Bauer, who has been under the close watch of hand specialist Dr. Thomas Graham, told the press that he feels confident that he’ll be ready for a World Series start when the final showdown commences on Tuesday. Keeping the wound bandaged is not an option during games, and Bauer said that Dr. Graham decided against additional stitches to keep the laceration from re-opening. Instead, they’re banking on extra days of rest to heal the cut naturally. Should Francona pencil the right-hander into the lineup for Game 3 or 4, he’ll have had 10-11 days to rest his finger between starts — just a hair under the seven games Bauer said he was prepared to pitch.

Salazar, too, has been preparing for a World Series showdown. He’s scheduled to pitch three innings of a simulated game this weekend, and if it goes well, it could land him a spot in the starting rotation alongside Bauer, Corey Kluber, Josh Tomlin, and newcomer Ryan Merritt. Salazar has been sidelined since September 9 with a right forearm strain, and even after undergoing a rigorous throwing program over the last several weeks, any kind of comeback is expected to be curbed by a strict innings limit. Francona has been understandably tight-lipped about his World Series roster, but he hasn’t yet nixed the idea of utilizing Salazar out of the rotation, provided the right-hander remains healthy for another week or so.

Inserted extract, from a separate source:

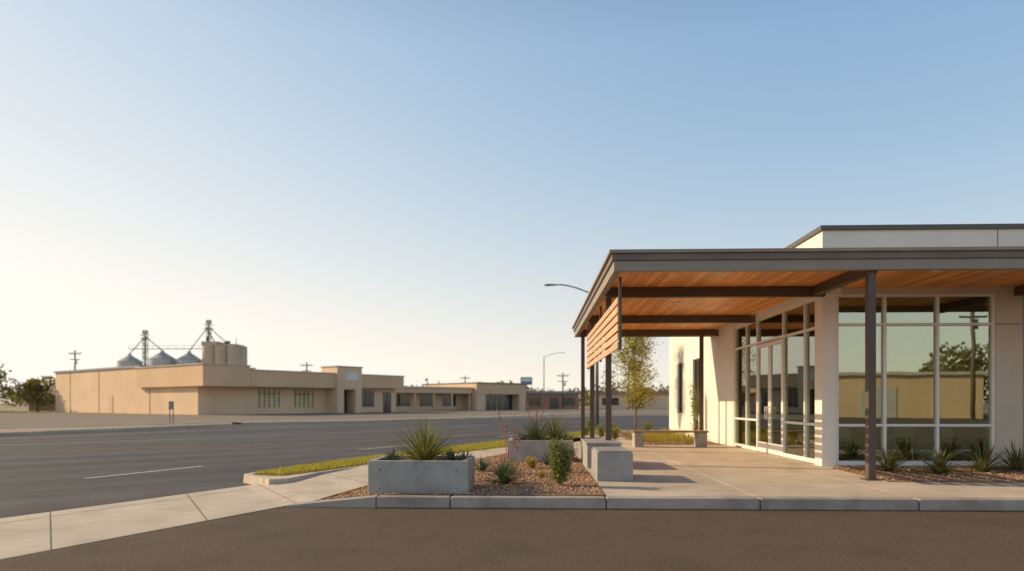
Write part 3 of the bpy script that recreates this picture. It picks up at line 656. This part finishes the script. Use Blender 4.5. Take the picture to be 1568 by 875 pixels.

The Indians have had to remain flexible throughout their seven-game playoff run after weathering injuries to Corey Kluber and Trevor Bauer, pushing their rotation through several games on short rest and relying heavily on Andrew Miller and Cody Allen‘s one-two punch in the ‘pen to clinch more than a few postseason victories. While history doesn’t always favor the first team to secure their league’s pennant race, an extra week of rest should only benefit Cleveland’s beleaguered pitching staff.